What is needed - What is the number of lines in the data holding the word "from"? Give that number by itself.

Collected data -
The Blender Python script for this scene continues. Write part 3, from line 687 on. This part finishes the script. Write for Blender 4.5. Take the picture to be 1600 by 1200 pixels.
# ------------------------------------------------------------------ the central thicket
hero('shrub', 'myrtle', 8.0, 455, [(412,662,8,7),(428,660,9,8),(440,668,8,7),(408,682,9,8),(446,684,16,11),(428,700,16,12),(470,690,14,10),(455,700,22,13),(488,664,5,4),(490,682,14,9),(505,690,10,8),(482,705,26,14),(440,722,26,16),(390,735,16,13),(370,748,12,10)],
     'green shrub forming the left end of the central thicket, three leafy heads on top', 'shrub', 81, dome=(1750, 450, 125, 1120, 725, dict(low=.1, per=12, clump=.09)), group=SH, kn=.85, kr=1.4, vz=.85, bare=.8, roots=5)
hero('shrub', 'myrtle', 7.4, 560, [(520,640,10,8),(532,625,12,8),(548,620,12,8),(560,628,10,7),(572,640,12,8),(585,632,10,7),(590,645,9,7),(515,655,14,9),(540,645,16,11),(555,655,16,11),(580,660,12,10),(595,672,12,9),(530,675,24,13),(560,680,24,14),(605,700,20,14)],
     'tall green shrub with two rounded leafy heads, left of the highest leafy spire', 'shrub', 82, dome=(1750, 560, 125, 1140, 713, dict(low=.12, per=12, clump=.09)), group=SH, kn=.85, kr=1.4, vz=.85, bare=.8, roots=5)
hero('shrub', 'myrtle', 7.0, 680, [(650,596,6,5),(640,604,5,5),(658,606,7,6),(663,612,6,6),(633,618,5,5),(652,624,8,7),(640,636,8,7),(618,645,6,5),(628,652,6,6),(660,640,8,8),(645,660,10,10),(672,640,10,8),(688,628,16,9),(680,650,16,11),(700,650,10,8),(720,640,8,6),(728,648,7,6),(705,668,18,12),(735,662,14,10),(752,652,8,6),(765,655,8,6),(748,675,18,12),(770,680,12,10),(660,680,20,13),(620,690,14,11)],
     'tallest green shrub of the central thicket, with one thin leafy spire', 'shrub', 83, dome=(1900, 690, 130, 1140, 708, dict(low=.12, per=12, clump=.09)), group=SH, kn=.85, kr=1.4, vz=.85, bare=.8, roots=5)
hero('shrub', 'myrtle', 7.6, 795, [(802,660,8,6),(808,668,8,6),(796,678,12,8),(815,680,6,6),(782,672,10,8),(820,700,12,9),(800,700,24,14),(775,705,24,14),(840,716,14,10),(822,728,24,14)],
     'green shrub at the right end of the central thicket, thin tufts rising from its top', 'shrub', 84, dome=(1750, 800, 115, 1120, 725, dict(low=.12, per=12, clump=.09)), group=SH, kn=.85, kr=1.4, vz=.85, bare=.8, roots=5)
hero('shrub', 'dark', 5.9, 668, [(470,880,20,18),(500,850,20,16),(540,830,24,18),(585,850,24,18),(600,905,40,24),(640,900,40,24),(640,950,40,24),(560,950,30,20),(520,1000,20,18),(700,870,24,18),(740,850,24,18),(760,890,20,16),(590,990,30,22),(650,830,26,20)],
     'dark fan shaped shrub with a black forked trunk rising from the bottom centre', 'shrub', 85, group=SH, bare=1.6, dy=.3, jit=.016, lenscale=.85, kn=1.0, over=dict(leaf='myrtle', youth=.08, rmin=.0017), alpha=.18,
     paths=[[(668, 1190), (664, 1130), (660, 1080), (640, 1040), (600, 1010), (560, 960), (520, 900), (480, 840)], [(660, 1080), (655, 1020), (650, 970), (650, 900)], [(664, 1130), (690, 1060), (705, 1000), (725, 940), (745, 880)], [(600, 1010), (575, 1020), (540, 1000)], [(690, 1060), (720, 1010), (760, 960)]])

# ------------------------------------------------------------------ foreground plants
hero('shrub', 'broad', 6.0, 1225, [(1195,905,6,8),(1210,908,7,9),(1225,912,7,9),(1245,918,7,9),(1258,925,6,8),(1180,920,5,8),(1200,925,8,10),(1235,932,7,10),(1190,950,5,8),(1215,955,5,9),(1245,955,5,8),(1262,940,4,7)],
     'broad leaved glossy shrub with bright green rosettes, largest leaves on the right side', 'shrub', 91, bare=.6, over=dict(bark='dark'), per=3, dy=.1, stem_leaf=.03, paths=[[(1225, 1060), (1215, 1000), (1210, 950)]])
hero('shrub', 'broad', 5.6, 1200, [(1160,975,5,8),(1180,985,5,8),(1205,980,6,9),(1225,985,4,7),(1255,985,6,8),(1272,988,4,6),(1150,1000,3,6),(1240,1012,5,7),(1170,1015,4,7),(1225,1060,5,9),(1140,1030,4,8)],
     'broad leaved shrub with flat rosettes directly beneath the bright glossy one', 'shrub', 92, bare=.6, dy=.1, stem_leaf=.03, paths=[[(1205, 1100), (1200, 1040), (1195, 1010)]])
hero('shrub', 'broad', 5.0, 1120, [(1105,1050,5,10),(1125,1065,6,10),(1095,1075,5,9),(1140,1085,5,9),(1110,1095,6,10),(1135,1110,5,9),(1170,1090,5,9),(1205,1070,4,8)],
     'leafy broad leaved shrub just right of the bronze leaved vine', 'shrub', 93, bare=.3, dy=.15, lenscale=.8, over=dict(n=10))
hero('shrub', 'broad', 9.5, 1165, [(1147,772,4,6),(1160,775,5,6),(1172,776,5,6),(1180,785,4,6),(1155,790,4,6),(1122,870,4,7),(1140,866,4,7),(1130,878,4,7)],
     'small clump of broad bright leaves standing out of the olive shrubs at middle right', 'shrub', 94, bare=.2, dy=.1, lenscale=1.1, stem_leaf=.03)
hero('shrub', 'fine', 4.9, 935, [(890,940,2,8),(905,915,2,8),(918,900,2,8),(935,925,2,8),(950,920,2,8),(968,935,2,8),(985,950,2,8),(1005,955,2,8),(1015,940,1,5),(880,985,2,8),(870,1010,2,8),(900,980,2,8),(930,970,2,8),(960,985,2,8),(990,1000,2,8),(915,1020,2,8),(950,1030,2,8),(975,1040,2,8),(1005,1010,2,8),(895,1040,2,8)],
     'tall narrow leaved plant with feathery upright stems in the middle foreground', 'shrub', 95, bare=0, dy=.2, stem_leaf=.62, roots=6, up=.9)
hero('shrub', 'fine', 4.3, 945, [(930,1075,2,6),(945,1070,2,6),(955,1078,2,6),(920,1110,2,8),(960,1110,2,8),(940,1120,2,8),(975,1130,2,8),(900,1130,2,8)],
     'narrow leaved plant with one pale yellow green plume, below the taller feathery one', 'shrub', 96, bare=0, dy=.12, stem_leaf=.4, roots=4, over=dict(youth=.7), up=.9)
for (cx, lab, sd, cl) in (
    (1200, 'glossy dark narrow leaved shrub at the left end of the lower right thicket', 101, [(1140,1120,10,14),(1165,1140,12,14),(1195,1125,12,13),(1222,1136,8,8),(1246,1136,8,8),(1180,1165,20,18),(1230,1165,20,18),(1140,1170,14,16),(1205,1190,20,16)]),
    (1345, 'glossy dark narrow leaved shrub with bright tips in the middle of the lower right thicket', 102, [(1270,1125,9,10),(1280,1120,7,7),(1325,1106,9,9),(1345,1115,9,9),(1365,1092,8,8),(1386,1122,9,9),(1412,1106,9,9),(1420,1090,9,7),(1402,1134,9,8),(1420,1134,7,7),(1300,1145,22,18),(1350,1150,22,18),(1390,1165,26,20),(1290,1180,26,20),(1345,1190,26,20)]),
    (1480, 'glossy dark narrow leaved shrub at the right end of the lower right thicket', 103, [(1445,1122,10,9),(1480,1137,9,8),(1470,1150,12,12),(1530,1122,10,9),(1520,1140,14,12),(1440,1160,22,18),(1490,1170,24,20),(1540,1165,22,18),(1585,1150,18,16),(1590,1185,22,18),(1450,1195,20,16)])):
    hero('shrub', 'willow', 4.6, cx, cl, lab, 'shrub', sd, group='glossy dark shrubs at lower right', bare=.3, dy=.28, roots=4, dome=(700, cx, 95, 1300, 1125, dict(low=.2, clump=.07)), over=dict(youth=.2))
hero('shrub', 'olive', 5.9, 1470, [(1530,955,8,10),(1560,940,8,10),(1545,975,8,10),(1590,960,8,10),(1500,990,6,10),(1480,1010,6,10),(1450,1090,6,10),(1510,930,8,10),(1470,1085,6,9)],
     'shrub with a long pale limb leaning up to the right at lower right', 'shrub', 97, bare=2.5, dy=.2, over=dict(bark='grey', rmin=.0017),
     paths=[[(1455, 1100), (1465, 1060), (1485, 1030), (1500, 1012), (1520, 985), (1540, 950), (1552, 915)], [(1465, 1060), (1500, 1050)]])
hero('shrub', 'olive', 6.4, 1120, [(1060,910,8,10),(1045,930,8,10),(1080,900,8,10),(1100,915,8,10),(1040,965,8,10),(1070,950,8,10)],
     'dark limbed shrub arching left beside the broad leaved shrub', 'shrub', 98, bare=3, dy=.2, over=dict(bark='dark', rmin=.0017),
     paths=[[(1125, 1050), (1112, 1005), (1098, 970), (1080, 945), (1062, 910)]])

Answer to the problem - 3